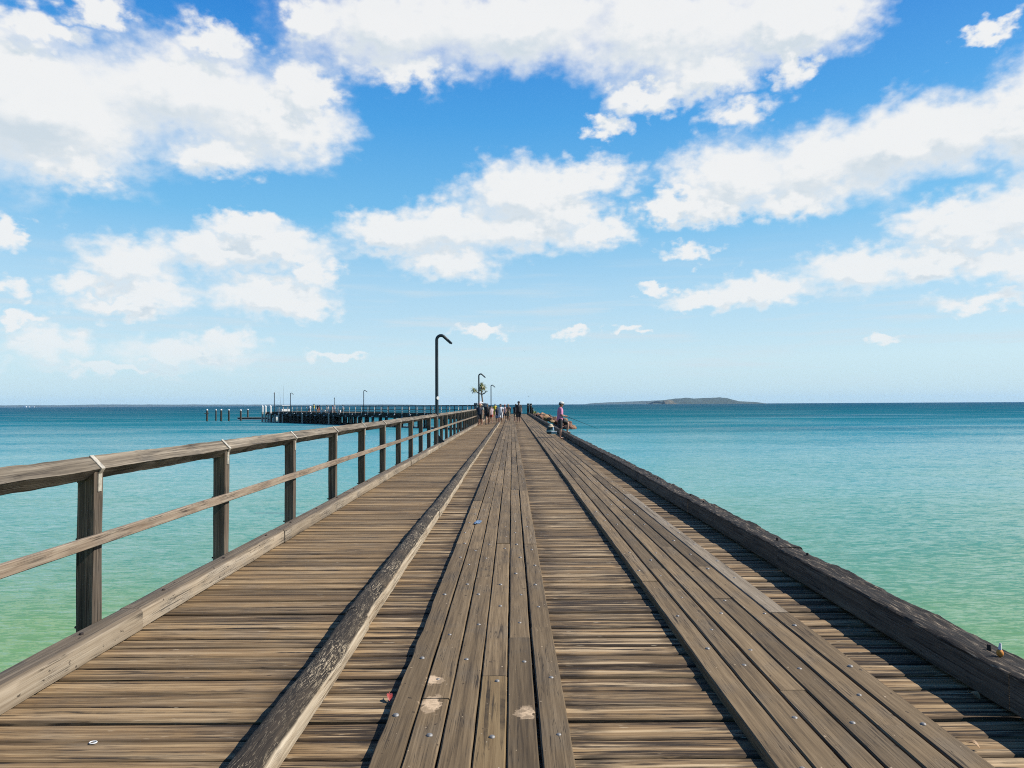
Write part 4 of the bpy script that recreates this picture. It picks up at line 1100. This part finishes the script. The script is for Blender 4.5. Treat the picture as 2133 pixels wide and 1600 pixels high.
# spiky plants on the rocks
for i, (px, yb, h, lab) in enumerate(((1110.5, 861.5, .95, 'yellow green spiky plant nearest the corner posts on the rock mound'), (1114.5, 862.5, .75, 'smaller yellow green spiky plant on the rocks to the right of the other one'))):
    c = at(px, yb, 122 + i)
    o = tag(empty('spiky_plant', c), lab, 'plant', 'yellow green plants on the rocks')
    mb = MB()
    for k in range(34):
        a = rr.uniform(0, 2 * PI); e = rr.uniform(.3, 1.4)
        leaf(mb, c, V((math.cos(a) * math.cos(e), math.sin(a) * math.cos(e), math.sin(e))), h * rr.uniform(.7, 1.2), .06, rr.uniform(.3, 1.0))
    mb.build('leaves', M['agave'], o)
    mb = MB(); mb.tube([c + V((0, 0, -.3)), c + V((0, 0, .05))], [.08, .06], 8); mb.build('stem', M['trunk'], o, smooth=60)
c = V((-3.6, 80.0, .3))
# cabinets by the corner
for i, (px, Z, z1, w, mat, lab) in enumerate(((991.0, 121.5, 1.92, .30, 'grey', 'grey cabinet at the start of the jetty, left of the tree trunk'), (1007.5, 122.5, 1.88, .42, 'grey', 'wide grey cabinet at the start of the jetty, right of the tree trunk'))):
    x = gx(px, Z); o = tag(empty('cabinet', (x, Z, 0)), lab, 'cabinet', 'grey cabinets at the jetty start')
    mb = MB(); mb.box((x, Z, z1 / 2), (w, .3, z1 / 2), bev=.03); mb.build('housing', M[mat], o)
    mb = MB(); mb.box((x, Z - .308, z1 / 2), (w * .85, .008, z1 / 2 * .88)); dr = mb.build('door', M['fence'], o)
    mb = MB(); mb.box((x + w * .6, Z - .33, z1 * .5), (.02, .012, .09)); mb.build('handle', M['steel'], dr)
x = gx(1001.6, 124); o = tag(empty('canopy', (x, 124, 0)), 'small white peaked canopy at the foot of the pandanus trunk', 'canopy')
mb = MB(); mb.ring_strip([[V((x + sx * .62, 124 + sy * .62, 1.72)) for sx, sy in ((-1, -1), (1, -1), (1, 1), (-1, 1))], [V((x + sx * .62, 124 + sy * .62, 1.85)) for sx, sy in ((-1, -1), (1, -1), (1, 1), (-1, 1))], [V((x + sx * .04, 124 + sy * .04, 2.25)) for sx, sy in ((-1, -1), (1, -1), (1, 1), (-1, 1))]], [[(0, 0, 0)] * 4] * 3, .5)
mb.build('cover', M['white'], o)
for sx in (-1, 1):
    for sy in (-1, 1):
        mb = MB(); mb.tube([(x + sx * .55, 124 + sy * .55, 0.002), (x + sx * .55, 124 + sy * .55, 1.718)], .03, 6); mb.build('pole', M['steel'], o, smooth=45)

# ------------------------------------------------------------------ far land
def land(name, pts, Z, depth, mat, label, rough):
    """hill profile surveyed as (px, py) above the sea line, given real distance and depth"""
    vs = []; fs = []; n = 0
    xs = [p[0] for p in pts]; N = 220; rows = 14
    def prof(x):
        for (a, ya), (b, yb) in zip(pts[:-1], pts[1:]):
            if a <= x <= b:
                t = (x - a) / (b - a); t = t * t * (3 - 2 * t); return ya + (yb - ya) * t
        return 0
    for j in range(rows + 1):
        v = j / rows
        for i in range(N + 1):
            x = xs[0] + (xs[-1] - xs[0]) * i / N
            hgt = prof(x) * Z / FPX
            X = (x - 1066.5) / FPX * Z
            k = math.sin(PI * min(1, v)) ** .75
            z = hgt * k + hgt * rough * k * (mnoise.noise(V((X / 140.0, v * 9, 3))) + .6 * mnoise.noise(V((X / 38.0, v * 22, 7)))) * (1 if 0 < i < N else 0)
            vs.append((X, Z + depth * v, WZ - .5 + max(0, z)))
    for j in range(rows):
        for i in range(N):
            a = j * (N + 1) + i; fs.append((a, a + 1, a + N + 2, a + N + 1))
    me = bpy.data.meshes.new(name); me.from_pydata(vs, [], fs); me.materials.append(mat)
    me.polygons.foreach_set('use_smooth', [True] * len(fs))
    o = bpy.data.objects.new(name, me); COL.objects.link(o); tag(o, label, name.replace('_', ' '), kind='structure'); return o
def forest(name, lo, hi, sc):
    m, t, b = new_mat(name); g = t.n('ShaderNodeNewGeometry').outputs['Position']
    nz = t.noise(g, sc, 6, .65); t.put(b.inputs['Base Color'], t.ramp(nz, [(.35, lo), (.65, hi)])); b.inputs['Roughness'].default_value = .9
    t.put(b.inputs['Normal'], t.bump(nz, 1.0, 14)); return m
M['forest'] = forest('forest_cover', (.010, .025, .018), (.022, .042, .030), .02)
M['forest2'] = forest('far_forest_cover', (.014, .026, .020), (.028, .042, .030), .008)
M['cliff'] = forest('cliff_rock', (.04, .038, .022), (.10, .085, .05), .03)
isl = [(1384, 0), (1387, 6.5), (1395, 8.0), (1406, 9.0), (1420, 11.0), (1437, 13.2), (1453, 13.8), (1470, 12.2), (1485, 12.4), (1500, 13.4), (1522, 14.3), (1534, 13.6), (1545, 10.5), (1556, 7.2), (1575, 5.4), (1592, 4.6), (1600, 2.2), (1607, 0)]
land('island', isl, 5200, 700, M['forest'], 'low wooded island with a bare headland on the horizon', .10)
land('cliff', [(1383, 0), (1386, 7.0), (1394, 8.2), (1404, 7.2), (1410, 3.0), (1414, 0)], 5120, 140, M['cliff'], 'brown bare headland at the left end of the island', .2)
land('hills', [(1228, 0), (1240, 2.2), (1252, 3.2), (1290, 4.6), (1324, 5.8), (1360, 7.0), (1390, 8.0), (1420, 6.0), (1450, 0)], 8200, 900, M['forest2'], 'hazy blue low hills behind the left end of the island', .05)
land('cliff', [(1359, 0), (1361, 2.4), (1368, 2.6), (1378, 1.6), (1384, 0)], 5150, 90, M['forest'], 'small dark islet off the headland of the island', .2)
sh = [(-420, 4.5), (-300, 5), (-150, 4.2), (0, 4.6), (60, 4.0), (150, 5.2), (260, 4.6), (340, 4.2), (440, 3.6), (520, 3.2), (600, 2.6), (700, 2.4), (780, 2.2), (840, 1.4), (872, 0)]
land('shore', sh, 9000, 1200, M['forest2'], 'hazy blue low wooded shore along the left horizon', .14)
HG = 'white buildings on the far shore'
for i, (px, w, h, lab) in enumerate(((52.5, 16, 15, 'tallest white building on the far left shore, with a peaked roof'), (60.5, 9, 9, 'small white building on the far shore between two others'), (69, 20, 8, 'wide low white building on the far shore, to the right of the tallest one'))):
    X = (px - 1066.5) / FPX * 8970
    o = tag(empty('house', (X, 8970, WZ + 2)), lab, 'building', HG)
    mb = MB(); mb.box((X, 8970, WZ + h / 2), (w, 10, h / 2)); mb.build('wall', M['white'], o)
    mb = MB(); mb.ring_strip([[V((X + sx * (w + 1), 8970 + sy * 11, WZ + h + .1)) for sx, sy in ((-1, -1), (1, -1), (1, 1), (-1, 1))], [V((X + sx * (w * .5), 8970 + sy * .5, WZ + h + 5)) for sx, sy in ((-1, -1), (1, -1), (1, 1), (-1, 1))]], [[(0, 0, 0)] * 4] * 2, .5); mb.build('roof', M['grey'], o)

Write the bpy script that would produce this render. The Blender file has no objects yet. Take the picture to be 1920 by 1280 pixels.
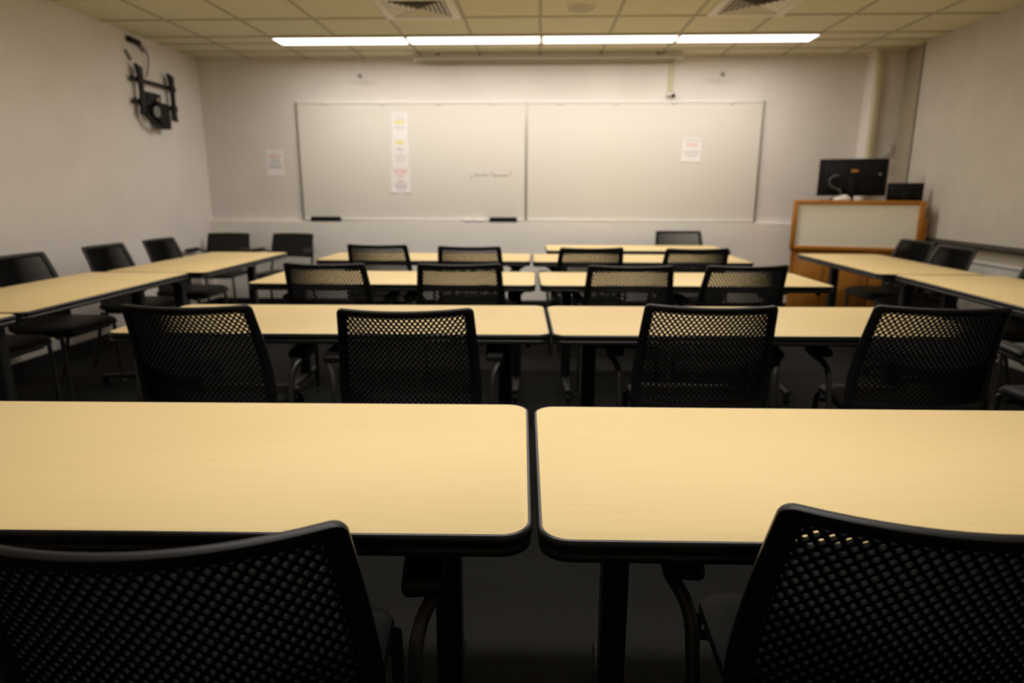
import bpy, math, random
from math import sin, cos, pi, radians, atan2, sqrt
from mathutils import Vector, Matrix

random.seed(7)
SC = bpy.context.scene
COL = SC.collection

# ------------------------------------------------------------------ materials
def mat(name, color, rough=.5, spec=.5, metal=0.0, emit=None, strength=0.0):
    m = bpy.data.materials.new(name); m.use_nodes = True
    b = m.node_tree.nodes['Principled BSDF']
    b.inputs['Base Color'].default_value = (*color, 1)
    b.inputs['Roughness'].default_value = rough
    b.inputs['Specular IOR Level'].default_value = spec
    b.inputs['Metallic'].default_value = metal
    if emit:
        b.inputs['Emission Color'].default_value = (*emit, 1)
        b.inputs['Emission Strength'].default_value = strength
    return m

def noise_mat(name, c1, c2, scale, rough=.5, spec=.5, stretch=(1, 1, 1), bump=0.0, detail=4, lo=.35, hi=.65):
    m = mat(name, c1, rough, spec)
    nt = m.node_tree; b = nt.nodes['Principled BSDF']
    tc = nt.nodes.new('ShaderNodeTexCoord'); mp = nt.nodes.new('ShaderNodeMapping')
    mp.inputs['Scale'].default_value = stretch
    no = nt.nodes.new('ShaderNodeTexNoise'); no.inputs['Scale'].default_value = scale
    no.inputs['Detail'].default_value = detail
    cr = nt.nodes.new('ShaderNodeValToRGB')
    cr.color_ramp.elements[0].color = (*c1, 1); cr.color_ramp.elements[1].color = (*c2, 1)
    cr.color_ramp.elements[0].position = lo; cr.color_ramp.elements[1].position = hi
    nt.links.new(tc.outputs['Object'], mp.inputs['Vector']); nt.links.new(mp.outputs['Vector'], no.inputs['Vector'])
    nt.links.new(no.outputs['Fac'], cr.inputs['Fac']); nt.links.new(cr.outputs['Color'], b.inputs['Base Color'])
    if bump:
        bp = nt.nodes.new('ShaderNodeBump'); bp.inputs['Strength'].default_value = bump; bp.inputs['Distance'].default_value = .002
        nt.links.new(no.outputs['Fac'], bp.inputs['Height']); nt.links.new(bp.outputs['Normal'], b.inputs['Normal'])
    return m

M_WALL = noise_mat('wall_paint', (.73, .685, .66), (.77, .725, .70), 3.0, .85, .2)
M_WALLLOW = noise_mat('wall_paint_lower', (.86, .825, .79), (.90, .86, .825), 3.0, .8, .2)
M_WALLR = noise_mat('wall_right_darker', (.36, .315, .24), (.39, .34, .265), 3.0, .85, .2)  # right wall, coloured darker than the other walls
M_LEDGE = mat('ledge_white', (.88, .86, .83), .5, .4)
M_PANEL = noise_mat('wall_panel_vinyl', (.52, .485, .43), (.56, .52, .46), 5.0, .7, .25)
M_CEIL = noise_mat('ceiling_tile', (.67, .635, .455), (.73, .695, .505), 60.0, .95, .1, bump=.15)
M_TBAR = mat('ceiling_grid_metal', (.40, .355, .25), .6, .3)
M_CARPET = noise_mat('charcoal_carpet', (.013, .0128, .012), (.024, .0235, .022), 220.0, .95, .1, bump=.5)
M_MAPLE = noise_mat('maple_laminate', (.785, .600, .290), (.820, .632, .315), 9.0, .48, .35, stretch=(1, 13, 1), detail=6, lo=.3, hi=.7)
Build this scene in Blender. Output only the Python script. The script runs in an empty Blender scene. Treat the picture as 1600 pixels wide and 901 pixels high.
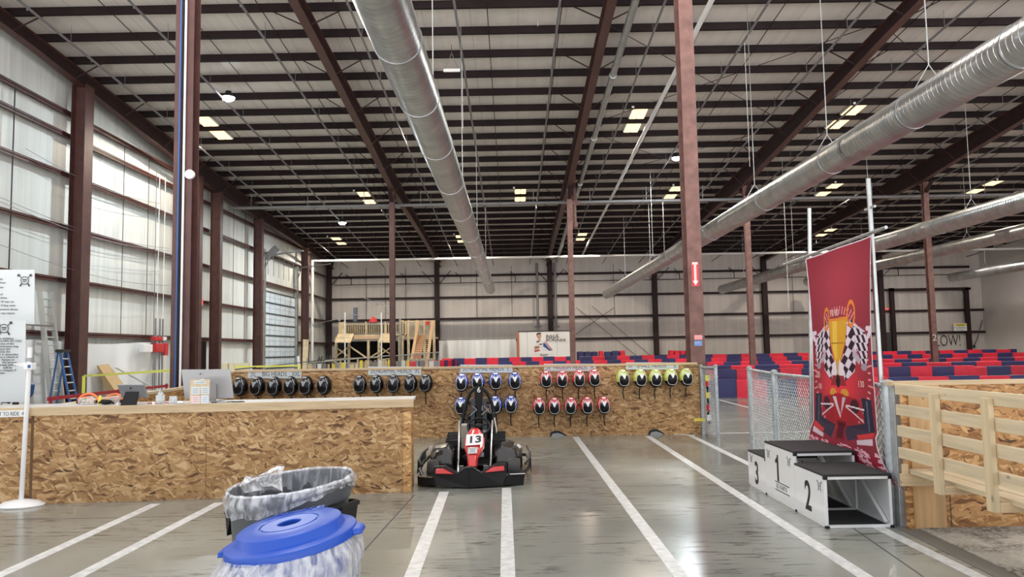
import bpy, bmesh, math, random
import numpy as np
from mathutils import Vector, Matrix, noise
random.seed(7)
R = math.radians
C = bpy.context.scene.collection
SC = bpy.context.scene

# ------------------------------------------------------------------ camera
CAM_H, FPX, PITCH, ROLL = 1.56, 1210.0, R(4.58), R(1.0)
fwd = Vector((0, math.cos(PITCH), math.sin(PITCH)))
up0 = Vector((0, -math.sin(PITCH), math.cos(PITCH)))
rt0 = Vector((1, 0, 0))
rt = rt0 * math.cos(ROLL) - up0 * math.sin(ROLL)
up = rt0 * math.sin(ROLL) + up0 * math.cos(ROLL)
EYE = Vector((0, 0, CAM_H))
cd = bpy.data.cameras.new('camera'); cam = bpy.data.objects.new('camera', cd); C.objects.link(cam)
cd.sensor_fit = 'HORIZONTAL'; cd.sensor_width = 36.0; cd.lens = 36.0 * FPX / 1600.0
cd.clip_start = 0.05; cd.clip_end = 300
m3 = Matrix((rt, up, -fwd)).transposed()
cam.matrix_world = Matrix.Translation(EYE) @ m3.to_4x4()
SC.camera = cam

# ------------------------------------------------------------------ light and exposure
SC.view_settings.view_transform = 'Standard'
SC.view_settings.look = 'None'
SC.view_settings.gamma = 1.0
SC.view_settings.use_curve_mapping = False
SC.view_settings.exposure = 0.0
SC.cycles.use_denoising = True
SC.cycles.max_bounces = 8
SC.cycles.diffuse_bounces = 6
SC.cycles.sample_clamp_indirect = 6
SC.cycles.caustics_reflective = False
SC.cycles.caustics_refractive = False
W = bpy.data.worlds.new('world'); SC.world = W; W.use_nodes = True
bg = W.node_tree.nodes['Background']
# open-end fill: pale sky over an added bright ground that lifts the ceiling
_n, _l = W.node_tree.nodes, W.node_tree.links
_tc = _n.new('ShaderNodeTexCoord'); _sp = _n.new('ShaderNodeSeparateXYZ'); _l.new(_tc.outputs['Generated'], _sp.inputs[0])
_mr = _n.new('ShaderNodeMapRange'); _mr.inputs['From Min'].default_value = -.03; _mr.inputs['From Max'].default_value = .03; _l.new(_sp.outputs[2], _mr.inputs['Value'])
_mx = _n.new('ShaderNodeMix'); _mx.data_type = 'RGBA'; _l.new(_mr.outputs[0], _mx.inputs['Factor'])
GROUND_FILL, SKY = 7.0, 1.25
_mx.inputs[6].default_value = (1.0*GROUND_FILL, .945*GROUND_FILL, .91*GROUND_FILL, 1); _mx.inputs[7].default_value = (.93*SKY, .95*SKY, 1.0*SKY, 1)
_l.new(_mx.outputs[2], bg.inputs[0]); bg.inputs[1].default_value = 1.0

PANEL_E, SPOT_W, LED_W, BACK_W = 1.5, 1150.0, 700.0, 260.0
def area_lamp(name, loc, size, power, col, shape='DISK', size_y=None):
    l = bpy.data.lights.new(name, 'AREA'); l.shape = shape; l.size = size
    if size_y: l.size_y = size_y
    l.energy = power; l.color = col
    o = bpy.data.objects.new(name, l); C.objects.link(o); o.location = loc
    return o
# added lamps where the hall's rows would go on over and behind the photographer
for x in (-13, -3.9, 5.2, 14.3):
    area_lamp('added_hall_lamp', (x, 9.0, 10.8), 1.2, BACK_W, (1, .93, .85))
    area_lamp('added_hall_lamp', (x, 17.5, 11.0), 1.2, BACK_W * .8, (1, .93, .85))

for p in ((23.4,33,10.1), (32.5,33,10.1), (36,44.7,9.4), (32.6,56.5,8.6)): area_lamp('added_hall_lamp', p, 1.2, 420, (1,.93,.85))  # added lamps past the seen rows that brighten the dark right wall
# ------------------------------------------------------------------ pixel helpers
def ray(px, py):
    return rt * ((px - 800) / FPX) - up * ((py - 450.5) / FPX) + fwd
def P(px, py, Y):
    d = ray(px, py); return EYE + d * (Y / d.y)
def F(px, py, z=0.0):
    d = ray(px, py); return EYE + d * ((z - CAM_H) / d.z)
def PXX(px, py, X):
    d = ray(px, py); return EYE + d * (X / d.x)
def PL(px, py, p0, n):
    d = ray(px, py); return EYE + d * ((p0 - EYE).dot(n) / d.dot(n))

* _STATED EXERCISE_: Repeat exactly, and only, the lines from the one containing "Build this scene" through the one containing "SC.camera = cam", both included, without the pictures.

* _EXERCISE ANSWER_:
Build this scene in Blender. Output only the Python script. The script runs in an empty Blender scene. Treat the picture as 1600 pixels wide and 901 pixels high.
import bpy, bmesh, math, random
import numpy as np
from mathutils import Vector, Matrix, noise
random.seed(7)
R = math.radians
C = bpy.context.scene.collection
SC = bpy.context.scene

# ------------------------------------------------------------------ camera
CAM_H, FPX, PITCH, ROLL = 1.56, 1210.0, R(4.58), R(1.0)
fwd = Vector((0, math.cos(PITCH), math.sin(PITCH)))
up0 = Vector((0, -math.sin(PITCH), math.cos(PITCH)))
rt0 = Vector((1, 0, 0))
rt = rt0 * math.cos(ROLL) - up0 * math.sin(ROLL)
up = rt0 * math.sin(ROLL) + up0 * math.cos(ROLL)
EYE = Vector((0, 0, CAM_H))
cd = bpy.data.cameras.new('camera'); cam = bpy.data.objects.new('camera', cd); C.objects.link(cam)
cd.sensor_fit = 'HORIZONTAL'; cd.sensor_width = 36.0; cd.lens = 36.0 * FPX / 1600.0
cd.clip_start = 0.05; cd.clip_end = 300
m3 = Matrix((rt, up, -fwd)).transposed()
cam.matrix_world = Matrix.Translation(EYE) @ m3.to_4x4()
SC.camera = cam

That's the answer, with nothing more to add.